Reverend Jesse Jackson Sr. speaks to a crowd at the Rosa Parks Transit Center in Detroit on National Voter Registration Day, Tuesday, September 27, 2016 as he campaigns for Hillary Clinton.

Earlier Tuesday, Holton said this election provides a clear choice on which candidate will protect these issues for voters, a point made evident in Monday night’s debate between Donald Trump and Clinton.

“We’re talking about some really significant choices here as a nation,” she said in Detroit. “There was one candidate who not only looks presidential, but is presidential and has a vision for our country that’s one of bringing us together and making the economy work well for everybody, not just those at the top, keeping us safe and strong around the world.”

Holton spoke of her father, former Virginia Gov. Linwood Holton, and how he as a Republican decried the changing landscape of politics and “how 12 percent of the electorate was deciding the outcome.”

Panelists Mary Ellen Gurewitz, the counsel for the Michigan Democratic Party, and former Detroit mayor and former Michigan Supreme Court Justice Dennis Archer, said Republicans have tried to do damage to primarily Democratic cities by challenging straight-ticket voting.

“If straight-party voting were eliminated, the lines would be longer,” Gurewitz said.

Archer said Republican legislatures and governors around the country are trying to “suppress the vote. Fortunately we have judges in federal and state courts who take their responsibility seriously about the law and they’ve declared a number of attempts, recently, not just in Michigan but in other states, unconstitutional.”

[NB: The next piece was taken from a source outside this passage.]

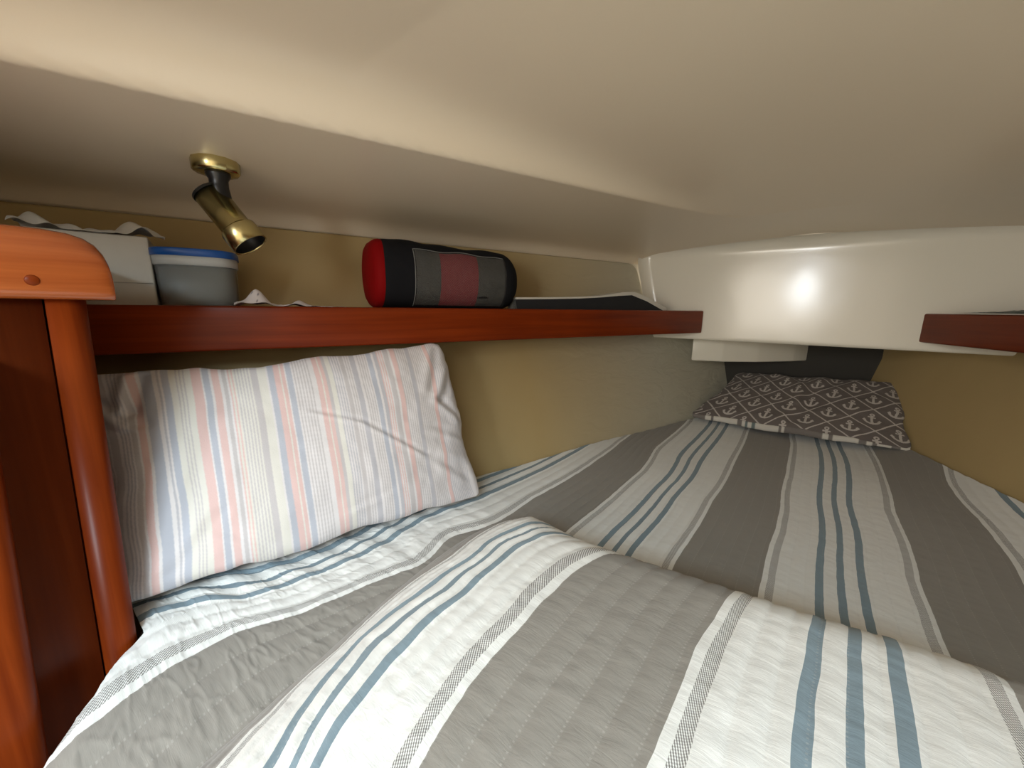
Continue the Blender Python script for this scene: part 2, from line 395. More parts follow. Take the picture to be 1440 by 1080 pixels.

Trump has emphasized black voter outreach by visiting Detroit and Flint in the past month.

In early September, he attended a service at Greater Faith Ministries International church in Detroit and briefly toured the southwest Detroit neighborhood and home where adviser and famed neurosurgeon Ben Carson grew up. He also gave an interview to the Impact Network headed by Greater Faith’s Bishop Wayne T. Jackson.

Earlier in the day, Jackson, who led chants with bus commuters such as “jobs, health care, education and justice,” said he is concerned with protecting the right to vote, particularly for those in minority and urban cities like Detroit.

“In 2013, the Supreme Court ruled in support of voter ID. They wiped out thousands off the books,” he said. “They stopped early voting, they stopped Sunday voting. And the courts found patterns of race discrimination and voter restriction. And they ruled against it.

“Trump supports law and order. Hillary supports the order of more access to voting. That’s a big difference.”

Jackson said there are many reasons to vote, whether it would be pushing for better access to health care or demanding for more investment into cities like Detroit.

“She’s proposed a $100 billion plan for urban reconstruction. What does that mean to Detroit?” he said. “Detroit has 100,000 abandoned homes and abandoned lots. There’s a plan to put people back to work. And a very practical plan.”

Jackson attended Monday night’s debate in New York and said Republican businessman Donald Trump “was really not prepared for a serious debate.”